What needs to be done: From the first line of the data below, copy each line up to the one containing "H+.3).build('ceiling_deck', M['hollow']), kind=S)", and include that line too.
_ _ _ _ _ _ _
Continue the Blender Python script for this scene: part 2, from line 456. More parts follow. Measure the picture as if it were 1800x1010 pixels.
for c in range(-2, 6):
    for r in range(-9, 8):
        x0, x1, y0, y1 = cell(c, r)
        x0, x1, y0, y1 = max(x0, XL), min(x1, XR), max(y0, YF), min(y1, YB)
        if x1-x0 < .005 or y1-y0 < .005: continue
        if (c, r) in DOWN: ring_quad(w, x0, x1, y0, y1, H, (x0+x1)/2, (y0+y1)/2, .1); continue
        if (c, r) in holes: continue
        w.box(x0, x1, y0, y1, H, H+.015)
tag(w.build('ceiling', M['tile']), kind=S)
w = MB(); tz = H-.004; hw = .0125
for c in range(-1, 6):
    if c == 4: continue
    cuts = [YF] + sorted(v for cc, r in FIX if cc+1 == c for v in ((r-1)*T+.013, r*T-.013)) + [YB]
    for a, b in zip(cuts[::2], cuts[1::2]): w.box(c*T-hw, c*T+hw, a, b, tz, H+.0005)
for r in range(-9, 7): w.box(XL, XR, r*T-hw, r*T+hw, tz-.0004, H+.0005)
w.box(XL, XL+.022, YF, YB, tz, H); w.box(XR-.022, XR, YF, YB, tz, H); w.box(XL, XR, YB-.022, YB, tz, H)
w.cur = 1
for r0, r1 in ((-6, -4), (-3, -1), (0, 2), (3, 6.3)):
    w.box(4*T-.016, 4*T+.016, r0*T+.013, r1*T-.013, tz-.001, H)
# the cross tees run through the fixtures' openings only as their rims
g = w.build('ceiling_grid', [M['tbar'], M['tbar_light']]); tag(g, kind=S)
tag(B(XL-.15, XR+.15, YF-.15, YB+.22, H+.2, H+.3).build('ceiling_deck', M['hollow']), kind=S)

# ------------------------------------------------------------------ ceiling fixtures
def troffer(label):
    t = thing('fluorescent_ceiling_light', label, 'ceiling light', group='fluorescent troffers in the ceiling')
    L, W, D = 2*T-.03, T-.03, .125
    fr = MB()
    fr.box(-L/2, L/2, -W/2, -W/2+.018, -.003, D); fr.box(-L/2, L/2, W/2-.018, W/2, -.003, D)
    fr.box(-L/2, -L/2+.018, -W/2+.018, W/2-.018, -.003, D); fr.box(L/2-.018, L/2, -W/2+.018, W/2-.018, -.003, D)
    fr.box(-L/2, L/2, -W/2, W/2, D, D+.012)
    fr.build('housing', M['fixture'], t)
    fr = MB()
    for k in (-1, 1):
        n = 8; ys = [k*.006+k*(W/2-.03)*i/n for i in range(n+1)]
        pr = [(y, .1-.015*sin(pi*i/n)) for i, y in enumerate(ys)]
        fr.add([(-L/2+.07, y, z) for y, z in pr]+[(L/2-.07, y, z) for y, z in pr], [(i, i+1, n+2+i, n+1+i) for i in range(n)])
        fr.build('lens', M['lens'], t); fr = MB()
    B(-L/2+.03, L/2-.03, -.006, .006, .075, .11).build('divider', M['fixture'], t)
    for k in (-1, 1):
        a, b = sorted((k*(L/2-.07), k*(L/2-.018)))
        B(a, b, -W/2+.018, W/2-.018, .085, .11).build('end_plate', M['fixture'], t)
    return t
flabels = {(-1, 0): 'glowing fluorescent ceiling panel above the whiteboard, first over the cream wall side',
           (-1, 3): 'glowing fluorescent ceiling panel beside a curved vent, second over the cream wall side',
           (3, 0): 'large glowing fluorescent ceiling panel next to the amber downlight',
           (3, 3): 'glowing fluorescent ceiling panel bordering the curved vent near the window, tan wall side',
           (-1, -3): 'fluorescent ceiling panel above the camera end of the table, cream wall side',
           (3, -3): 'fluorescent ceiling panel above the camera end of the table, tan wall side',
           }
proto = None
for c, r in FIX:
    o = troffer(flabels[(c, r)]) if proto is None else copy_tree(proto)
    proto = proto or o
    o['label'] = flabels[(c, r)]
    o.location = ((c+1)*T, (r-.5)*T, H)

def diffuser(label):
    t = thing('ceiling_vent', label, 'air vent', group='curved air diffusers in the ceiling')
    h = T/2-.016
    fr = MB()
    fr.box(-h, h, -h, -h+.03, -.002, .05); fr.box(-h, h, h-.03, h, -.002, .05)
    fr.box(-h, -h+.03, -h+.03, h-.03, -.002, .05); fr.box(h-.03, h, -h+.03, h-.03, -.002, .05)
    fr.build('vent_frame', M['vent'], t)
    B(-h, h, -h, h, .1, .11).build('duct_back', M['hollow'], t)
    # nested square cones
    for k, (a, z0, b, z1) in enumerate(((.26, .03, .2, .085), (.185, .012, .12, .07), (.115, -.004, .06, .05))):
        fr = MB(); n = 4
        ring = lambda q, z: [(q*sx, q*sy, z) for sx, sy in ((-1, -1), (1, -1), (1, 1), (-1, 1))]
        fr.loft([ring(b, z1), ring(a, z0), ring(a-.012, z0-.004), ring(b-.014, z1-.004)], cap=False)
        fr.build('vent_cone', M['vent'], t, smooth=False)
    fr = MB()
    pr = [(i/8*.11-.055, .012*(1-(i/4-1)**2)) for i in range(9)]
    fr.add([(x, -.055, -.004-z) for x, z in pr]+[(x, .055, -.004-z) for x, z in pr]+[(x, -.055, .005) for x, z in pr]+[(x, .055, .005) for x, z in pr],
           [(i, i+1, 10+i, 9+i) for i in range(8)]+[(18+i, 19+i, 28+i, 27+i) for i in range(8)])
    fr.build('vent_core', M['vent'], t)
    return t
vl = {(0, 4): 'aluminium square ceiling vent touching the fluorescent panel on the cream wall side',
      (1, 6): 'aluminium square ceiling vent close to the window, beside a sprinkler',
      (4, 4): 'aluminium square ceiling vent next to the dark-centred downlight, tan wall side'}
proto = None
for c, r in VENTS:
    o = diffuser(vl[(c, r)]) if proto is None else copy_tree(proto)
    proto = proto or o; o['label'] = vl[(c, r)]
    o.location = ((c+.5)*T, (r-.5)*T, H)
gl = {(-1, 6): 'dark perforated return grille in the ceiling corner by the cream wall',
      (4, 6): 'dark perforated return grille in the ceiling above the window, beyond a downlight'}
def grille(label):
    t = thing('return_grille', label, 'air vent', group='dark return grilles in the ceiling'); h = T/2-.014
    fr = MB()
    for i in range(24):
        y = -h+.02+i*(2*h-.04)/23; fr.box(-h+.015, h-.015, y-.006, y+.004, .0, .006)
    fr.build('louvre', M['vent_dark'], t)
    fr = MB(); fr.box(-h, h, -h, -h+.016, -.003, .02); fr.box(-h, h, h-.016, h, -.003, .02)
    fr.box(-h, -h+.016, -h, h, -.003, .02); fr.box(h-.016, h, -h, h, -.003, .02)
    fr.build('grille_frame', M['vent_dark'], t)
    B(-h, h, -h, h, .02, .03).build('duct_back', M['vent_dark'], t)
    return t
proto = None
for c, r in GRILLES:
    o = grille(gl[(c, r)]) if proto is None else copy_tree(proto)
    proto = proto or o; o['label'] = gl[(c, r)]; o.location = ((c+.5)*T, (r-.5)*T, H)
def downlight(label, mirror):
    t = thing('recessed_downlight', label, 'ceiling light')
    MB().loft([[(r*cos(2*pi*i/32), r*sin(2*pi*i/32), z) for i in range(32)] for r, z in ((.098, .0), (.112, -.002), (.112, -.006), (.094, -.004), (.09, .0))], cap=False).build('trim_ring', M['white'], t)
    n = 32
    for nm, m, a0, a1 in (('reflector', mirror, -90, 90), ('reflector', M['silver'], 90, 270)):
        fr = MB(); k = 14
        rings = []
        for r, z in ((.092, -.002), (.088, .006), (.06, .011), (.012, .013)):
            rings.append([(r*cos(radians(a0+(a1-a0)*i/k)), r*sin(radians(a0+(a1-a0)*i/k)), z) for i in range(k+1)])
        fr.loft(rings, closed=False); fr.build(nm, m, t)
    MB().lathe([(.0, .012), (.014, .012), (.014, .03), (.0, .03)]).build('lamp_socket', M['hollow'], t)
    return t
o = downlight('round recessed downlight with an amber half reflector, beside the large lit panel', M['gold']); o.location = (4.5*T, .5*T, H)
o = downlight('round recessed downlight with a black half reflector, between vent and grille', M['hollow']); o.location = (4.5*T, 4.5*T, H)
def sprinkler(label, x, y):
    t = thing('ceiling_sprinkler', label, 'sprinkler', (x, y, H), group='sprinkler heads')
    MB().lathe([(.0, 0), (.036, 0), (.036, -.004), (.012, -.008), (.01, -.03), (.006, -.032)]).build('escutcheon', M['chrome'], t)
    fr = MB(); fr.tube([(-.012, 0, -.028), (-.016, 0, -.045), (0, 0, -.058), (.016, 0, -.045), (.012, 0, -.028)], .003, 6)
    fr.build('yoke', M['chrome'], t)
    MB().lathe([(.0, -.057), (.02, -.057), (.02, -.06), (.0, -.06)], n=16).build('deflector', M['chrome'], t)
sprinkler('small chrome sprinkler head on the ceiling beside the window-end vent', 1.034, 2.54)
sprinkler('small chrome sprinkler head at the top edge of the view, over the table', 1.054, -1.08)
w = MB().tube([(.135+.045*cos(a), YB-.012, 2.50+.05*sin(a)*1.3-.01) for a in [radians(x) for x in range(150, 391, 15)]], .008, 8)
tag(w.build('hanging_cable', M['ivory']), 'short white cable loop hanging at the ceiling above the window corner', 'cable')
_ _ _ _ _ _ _
Solved problem:
Continue the Blender Python script for this scene: part 2, from line 456. More parts follow. Measure the picture as if it were 1800x1010 pixels.
for c in range(-2, 6):
    for r in range(-9, 8):
        x0, x1, y0, y1 = cell(c, r)
        x0, x1, y0, y1 = max(x0, XL), min(x1, XR), max(y0, YF), min(y1, YB)
        if x1-x0 < .005 or y1-y0 < .005: continue
        if (c, r) in DOWN: ring_quad(w, x0, x1, y0, y1, H, (x0+x1)/2, (y0+y1)/2, .1); continue
        if (c, r) in holes: continue
        w.box(x0, x1, y0, y1, H, H+.015)
tag(w.build('ceiling', M['tile']), kind=S)
w = MB(); tz = H-.004; hw = .0125
for c in range(-1, 6):
    if c == 4: continue
    cuts = [YF] + sorted(v for cc, r in FIX if cc+1 == c for v in ((r-1)*T+.013, r*T-.013)) + [YB]
    for a, b in zip(cuts[::2], cuts[1::2]): w.box(c*T-hw, c*T+hw, a, b, tz, H+.0005)
for r in range(-9, 7): w.box(XL, XR, r*T-hw, r*T+hw, tz-.0004, H+.0005)
w.box(XL, XL+.022, YF, YB, tz, H); w.box(XR-.022, XR, YF, YB, tz, H); w.box(XL, XR, YB-.022, YB, tz, H)
w.cur = 1
for r0, r1 in ((-6, -4), (-3, -1), (0, 2), (3, 6.3)):
    w.box(4*T-.016, 4*T+.016, r0*T+.013, r1*T-.013, tz-.001, H)
# the cross tees run through the fixtures' openings only as their rims
g = w.build('ceiling_grid', [M['tbar'], M['tbar_light']]); tag(g, kind=S)
tag(B(XL-.15, XR+.15, YF-.15, YB+.22, H+.2, H+.3).build('ceiling_deck', M['hollow']), kind=S)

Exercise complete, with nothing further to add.